I will never read anything of Cornwall’s ever again. Whoever told her she could write was mentally ill.
Sidney D Kirkpatrick’s [A Cast of Killers](A Cast of Killers) about the mysterious 1922 murder of director William Desmond Taylor in Hollywood is a great read.
The book begins when Kirkpatrick embarks on a biography of King Vidor and discovers among his papers his plans for a film about Taylor.
He unravels a terrific tale full of mystery, lust, anger and cover ups.
However truTV Crime Library, another good source for the crime buff, questions the accuracy of the book.
The only reliable source of info on that case, though, is Bruce Long’s excellent and addictive but lengthy website Tayolorology.com. The fact that Bruce does not put forth a pet suspect makes me trust him (me, I still think Mary Miles Minter’s mother dunnit).
It’s not a single narrative, but if you liked the part of Suspicions that dealt with how the Road Hill House case inspired literature, then you might like The Invention of Murder. It describes lots and lots of real life murder cases from way back in the 1700’s and forward to Jack the Ripper, and how each case affected the way murder and crime was dealt with in the popular mind.
There are lots of famous ones (Burke and Hare, Dr. Crippen, Amelia Dyer, Mary Anne Cotton and many more) but also reasonably obscure ones, as well as “murder epidemics” like the so-called Poisoning Panic, and cases that were never classed as murder in their own time, like the mistreatment and death from abuse of workhouse children.

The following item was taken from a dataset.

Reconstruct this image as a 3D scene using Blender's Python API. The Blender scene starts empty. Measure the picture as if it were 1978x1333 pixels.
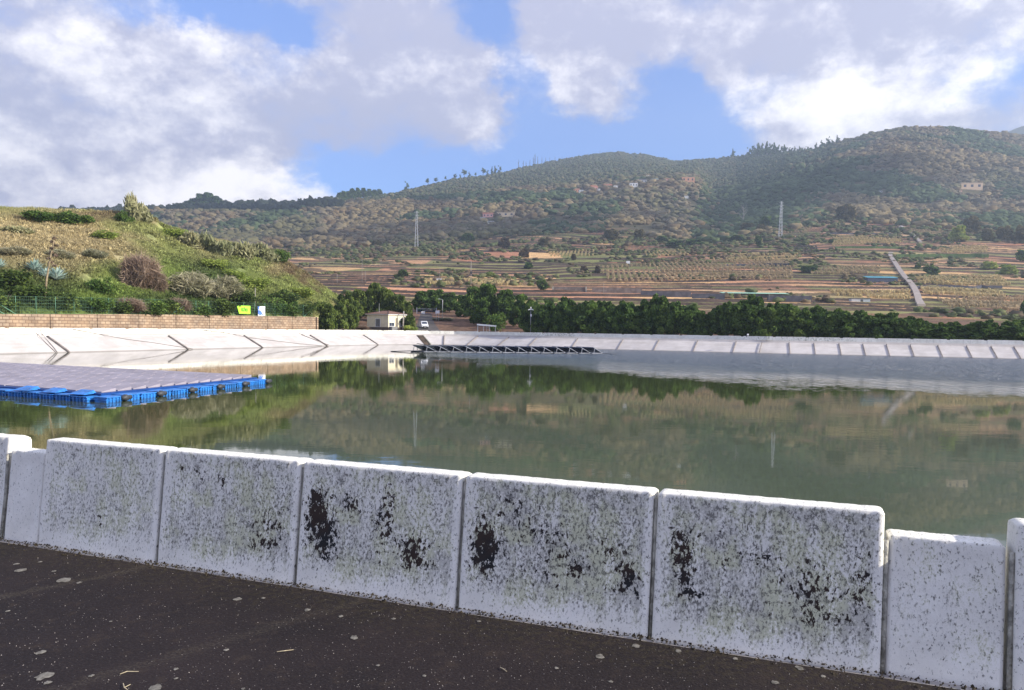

Green River Running Red about Green River killer Gary Ridgeway is also very good. While Rule prefers to write about lesser publicized crimes, she made an exception with this one. I appreciated that she wrote about the victims as victims, not just "prostitutes who got what they deserved.
Hijack: Ann Rule once wrote that she would like to write a book on the Stayner Brothers–Steven who was abducted by a pedophile and held for seven years, and Cory who is a serial killer now on Death Row. That would be some fine reading.